En una sociedad llena de tópicos, sin ni haberse leído las más de quince mil páginas escritas por el autor, cualquiera creería conocerle al verle arrastrando una maleta rosa. Un rosa fuerte, de esos de verdad, toda ella.
Siendo dos personas todo estaría claro; sería de ella, o de él, porque a alguno se le tildaría. Viajando solo, las habladurías se acentúan más si cabe. No saber qué ocurre exactamente nos puede. La condición humana siempre quiere algo más: fatalidad, amor, ¿quiénes son y qué sienten?, etc.
Recorrer los dos lados de cada camino con la escritura me permite ser el hombre de las marionetas y jugar con la posesión de las vidas. Crear personajes y tramas, como, por ejemplo, meter a tres generaciones en apenas sesenta metros cuadrados, ayuda a la inserción social. Encontrar todas esas herramientas e instrumentos del entorno te permite salvar distancias y, de haberlas, conocer las capacidades que hasta el más raro albergaría.
Pero ¿qué pocos se preguntarían si ese hombre de la maleta rosa es una persona sorda-ciega? ¡Cómo nos gusta el morbo! A todos.

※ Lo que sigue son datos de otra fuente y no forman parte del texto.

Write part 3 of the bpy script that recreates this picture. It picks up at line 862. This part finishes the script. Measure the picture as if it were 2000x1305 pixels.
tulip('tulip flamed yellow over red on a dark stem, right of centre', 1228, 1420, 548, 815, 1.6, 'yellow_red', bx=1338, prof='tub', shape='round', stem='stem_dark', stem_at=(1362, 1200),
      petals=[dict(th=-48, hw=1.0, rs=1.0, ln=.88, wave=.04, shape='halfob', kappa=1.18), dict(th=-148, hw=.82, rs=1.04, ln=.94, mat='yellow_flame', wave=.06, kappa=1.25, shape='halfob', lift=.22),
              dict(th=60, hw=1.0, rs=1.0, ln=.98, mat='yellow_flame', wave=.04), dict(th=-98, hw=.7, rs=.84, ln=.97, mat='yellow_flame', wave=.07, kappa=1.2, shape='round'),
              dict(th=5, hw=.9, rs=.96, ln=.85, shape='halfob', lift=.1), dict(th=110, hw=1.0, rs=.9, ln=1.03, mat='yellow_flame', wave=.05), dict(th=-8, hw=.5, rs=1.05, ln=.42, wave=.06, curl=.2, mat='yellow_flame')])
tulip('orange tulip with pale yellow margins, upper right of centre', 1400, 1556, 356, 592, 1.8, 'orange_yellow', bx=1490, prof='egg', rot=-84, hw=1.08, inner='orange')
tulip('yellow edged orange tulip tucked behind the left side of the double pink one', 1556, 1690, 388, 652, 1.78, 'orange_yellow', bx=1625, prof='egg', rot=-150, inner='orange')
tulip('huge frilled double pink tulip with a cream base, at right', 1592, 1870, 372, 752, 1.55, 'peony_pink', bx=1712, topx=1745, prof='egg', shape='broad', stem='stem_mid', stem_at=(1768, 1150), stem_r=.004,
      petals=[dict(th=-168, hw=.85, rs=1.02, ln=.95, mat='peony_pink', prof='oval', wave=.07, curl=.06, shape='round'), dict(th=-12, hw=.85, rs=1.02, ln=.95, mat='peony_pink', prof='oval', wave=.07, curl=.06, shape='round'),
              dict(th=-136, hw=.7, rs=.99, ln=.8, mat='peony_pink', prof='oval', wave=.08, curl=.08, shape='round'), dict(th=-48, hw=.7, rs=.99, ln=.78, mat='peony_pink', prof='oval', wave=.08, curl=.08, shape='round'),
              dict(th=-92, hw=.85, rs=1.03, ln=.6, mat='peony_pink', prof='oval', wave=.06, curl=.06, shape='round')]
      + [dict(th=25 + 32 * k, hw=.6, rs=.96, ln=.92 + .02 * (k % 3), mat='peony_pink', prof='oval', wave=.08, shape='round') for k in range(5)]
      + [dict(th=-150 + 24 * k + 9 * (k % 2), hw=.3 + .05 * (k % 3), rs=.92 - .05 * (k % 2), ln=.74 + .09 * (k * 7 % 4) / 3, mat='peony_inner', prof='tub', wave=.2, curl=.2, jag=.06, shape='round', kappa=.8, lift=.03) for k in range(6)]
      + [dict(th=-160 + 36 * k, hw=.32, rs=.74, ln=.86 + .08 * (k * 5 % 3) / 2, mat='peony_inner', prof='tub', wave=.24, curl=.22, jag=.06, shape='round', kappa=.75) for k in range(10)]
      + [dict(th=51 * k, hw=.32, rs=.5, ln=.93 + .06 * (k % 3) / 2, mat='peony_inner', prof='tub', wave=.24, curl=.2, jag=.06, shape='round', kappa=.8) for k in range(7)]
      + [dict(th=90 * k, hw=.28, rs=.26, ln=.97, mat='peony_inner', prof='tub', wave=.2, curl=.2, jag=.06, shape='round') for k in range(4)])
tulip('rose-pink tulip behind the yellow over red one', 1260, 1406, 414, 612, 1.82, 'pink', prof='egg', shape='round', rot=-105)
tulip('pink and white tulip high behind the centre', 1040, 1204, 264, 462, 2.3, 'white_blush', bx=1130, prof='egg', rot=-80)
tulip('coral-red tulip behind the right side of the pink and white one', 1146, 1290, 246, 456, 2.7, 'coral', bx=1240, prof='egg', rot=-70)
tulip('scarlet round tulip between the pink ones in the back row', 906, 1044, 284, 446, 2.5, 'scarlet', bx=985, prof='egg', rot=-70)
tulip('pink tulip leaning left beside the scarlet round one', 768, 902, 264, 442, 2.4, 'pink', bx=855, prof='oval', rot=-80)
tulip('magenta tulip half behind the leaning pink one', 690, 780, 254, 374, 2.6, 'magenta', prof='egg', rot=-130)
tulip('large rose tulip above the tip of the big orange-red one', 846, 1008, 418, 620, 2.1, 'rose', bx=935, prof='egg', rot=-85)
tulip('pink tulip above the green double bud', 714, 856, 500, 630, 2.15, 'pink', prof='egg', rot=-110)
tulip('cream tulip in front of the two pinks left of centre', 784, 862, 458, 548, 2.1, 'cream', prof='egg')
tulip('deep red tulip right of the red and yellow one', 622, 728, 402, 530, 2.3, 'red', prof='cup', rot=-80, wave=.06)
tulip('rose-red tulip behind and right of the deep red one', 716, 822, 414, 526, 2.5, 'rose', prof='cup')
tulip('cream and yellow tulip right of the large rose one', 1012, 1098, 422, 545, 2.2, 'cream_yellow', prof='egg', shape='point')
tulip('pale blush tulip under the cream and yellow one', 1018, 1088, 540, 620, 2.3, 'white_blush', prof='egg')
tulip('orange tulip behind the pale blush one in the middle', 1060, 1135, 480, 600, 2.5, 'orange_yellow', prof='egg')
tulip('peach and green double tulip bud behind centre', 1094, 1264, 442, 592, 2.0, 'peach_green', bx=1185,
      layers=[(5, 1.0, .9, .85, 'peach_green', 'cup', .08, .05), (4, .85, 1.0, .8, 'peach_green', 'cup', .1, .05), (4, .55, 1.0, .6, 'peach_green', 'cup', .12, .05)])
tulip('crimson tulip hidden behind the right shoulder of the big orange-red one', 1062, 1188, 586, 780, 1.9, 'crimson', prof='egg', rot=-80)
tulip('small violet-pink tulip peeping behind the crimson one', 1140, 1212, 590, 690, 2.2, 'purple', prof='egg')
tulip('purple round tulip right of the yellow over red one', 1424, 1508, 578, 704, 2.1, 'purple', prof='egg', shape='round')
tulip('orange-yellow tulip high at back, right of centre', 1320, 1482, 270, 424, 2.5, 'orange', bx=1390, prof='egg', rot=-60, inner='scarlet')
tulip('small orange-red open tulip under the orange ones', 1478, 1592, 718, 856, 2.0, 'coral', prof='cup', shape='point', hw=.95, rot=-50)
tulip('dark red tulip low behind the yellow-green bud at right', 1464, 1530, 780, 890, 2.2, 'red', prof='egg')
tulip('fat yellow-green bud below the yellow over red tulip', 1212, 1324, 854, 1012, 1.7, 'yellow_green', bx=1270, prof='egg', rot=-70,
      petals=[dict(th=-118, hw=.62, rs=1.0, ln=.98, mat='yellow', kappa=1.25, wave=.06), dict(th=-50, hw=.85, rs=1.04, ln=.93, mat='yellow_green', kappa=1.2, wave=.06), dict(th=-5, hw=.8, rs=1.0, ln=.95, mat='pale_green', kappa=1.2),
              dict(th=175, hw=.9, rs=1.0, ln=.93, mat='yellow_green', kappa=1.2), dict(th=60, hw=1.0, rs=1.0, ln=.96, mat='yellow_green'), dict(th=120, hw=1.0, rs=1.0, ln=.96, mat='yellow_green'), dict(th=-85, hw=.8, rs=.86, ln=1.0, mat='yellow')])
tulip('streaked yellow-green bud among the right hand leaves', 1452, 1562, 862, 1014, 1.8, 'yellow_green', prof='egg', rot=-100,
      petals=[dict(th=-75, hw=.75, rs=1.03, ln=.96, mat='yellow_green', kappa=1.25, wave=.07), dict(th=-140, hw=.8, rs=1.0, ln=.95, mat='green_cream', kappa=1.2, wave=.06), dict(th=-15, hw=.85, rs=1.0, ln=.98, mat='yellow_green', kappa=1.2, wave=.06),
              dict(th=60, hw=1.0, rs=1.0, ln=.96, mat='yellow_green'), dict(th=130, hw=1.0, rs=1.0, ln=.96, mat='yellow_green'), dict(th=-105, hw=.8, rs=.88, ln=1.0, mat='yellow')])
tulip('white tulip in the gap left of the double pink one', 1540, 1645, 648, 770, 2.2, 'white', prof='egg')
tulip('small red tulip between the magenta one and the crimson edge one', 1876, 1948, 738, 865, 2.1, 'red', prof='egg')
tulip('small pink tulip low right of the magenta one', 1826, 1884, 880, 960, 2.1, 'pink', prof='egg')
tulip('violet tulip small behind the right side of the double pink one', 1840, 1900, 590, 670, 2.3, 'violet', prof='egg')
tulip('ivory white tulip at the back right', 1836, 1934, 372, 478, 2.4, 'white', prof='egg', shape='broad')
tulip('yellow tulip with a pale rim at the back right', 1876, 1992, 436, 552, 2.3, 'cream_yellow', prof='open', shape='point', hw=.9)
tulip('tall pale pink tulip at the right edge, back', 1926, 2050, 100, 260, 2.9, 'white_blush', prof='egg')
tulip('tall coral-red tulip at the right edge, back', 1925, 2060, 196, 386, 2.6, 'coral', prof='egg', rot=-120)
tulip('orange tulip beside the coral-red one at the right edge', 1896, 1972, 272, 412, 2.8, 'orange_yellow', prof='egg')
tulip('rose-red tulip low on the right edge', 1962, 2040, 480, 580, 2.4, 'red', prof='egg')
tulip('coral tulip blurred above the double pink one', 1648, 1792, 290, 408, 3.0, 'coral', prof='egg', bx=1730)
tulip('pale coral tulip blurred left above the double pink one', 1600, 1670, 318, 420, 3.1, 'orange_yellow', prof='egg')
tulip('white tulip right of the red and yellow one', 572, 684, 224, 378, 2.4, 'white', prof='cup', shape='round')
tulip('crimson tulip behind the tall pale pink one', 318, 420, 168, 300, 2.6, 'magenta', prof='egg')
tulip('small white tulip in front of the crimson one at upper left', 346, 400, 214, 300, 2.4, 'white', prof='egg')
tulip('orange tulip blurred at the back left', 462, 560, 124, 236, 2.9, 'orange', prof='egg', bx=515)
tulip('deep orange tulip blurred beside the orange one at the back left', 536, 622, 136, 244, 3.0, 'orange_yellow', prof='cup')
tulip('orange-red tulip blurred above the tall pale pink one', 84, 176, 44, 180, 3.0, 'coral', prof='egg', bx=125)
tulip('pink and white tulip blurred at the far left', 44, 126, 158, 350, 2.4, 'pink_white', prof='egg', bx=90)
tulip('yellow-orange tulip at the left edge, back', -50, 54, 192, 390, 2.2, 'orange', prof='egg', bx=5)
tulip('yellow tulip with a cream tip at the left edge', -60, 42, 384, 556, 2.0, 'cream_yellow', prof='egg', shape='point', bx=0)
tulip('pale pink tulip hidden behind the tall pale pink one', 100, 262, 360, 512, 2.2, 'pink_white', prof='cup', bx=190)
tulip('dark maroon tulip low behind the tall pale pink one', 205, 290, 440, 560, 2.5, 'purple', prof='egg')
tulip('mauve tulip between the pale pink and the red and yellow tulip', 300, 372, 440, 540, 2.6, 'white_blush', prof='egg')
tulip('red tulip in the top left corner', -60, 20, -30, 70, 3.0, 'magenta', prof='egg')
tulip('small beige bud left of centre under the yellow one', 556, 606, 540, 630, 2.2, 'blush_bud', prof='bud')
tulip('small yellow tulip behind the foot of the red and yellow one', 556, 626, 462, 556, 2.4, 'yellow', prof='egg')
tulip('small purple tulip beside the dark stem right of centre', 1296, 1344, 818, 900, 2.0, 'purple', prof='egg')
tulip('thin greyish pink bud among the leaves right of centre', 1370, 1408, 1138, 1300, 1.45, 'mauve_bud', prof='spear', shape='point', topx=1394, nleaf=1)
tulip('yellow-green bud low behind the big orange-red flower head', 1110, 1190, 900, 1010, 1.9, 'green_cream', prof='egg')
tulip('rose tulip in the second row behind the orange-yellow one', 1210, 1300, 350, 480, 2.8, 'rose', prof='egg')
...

Un buen escritor deja huellas, pero sin pisar a nadie. Eso intento, y aprender; viviendo, siendo. Sobre todo, ahora que estoy terminando mi última novela, titulada La importancia de verse, y, que ansío el inicio de una nueva, tras darme a unas vacaciones en algo merecidas y necesarias, en las que muy posiblemente daré que hablar con la maleta rosa.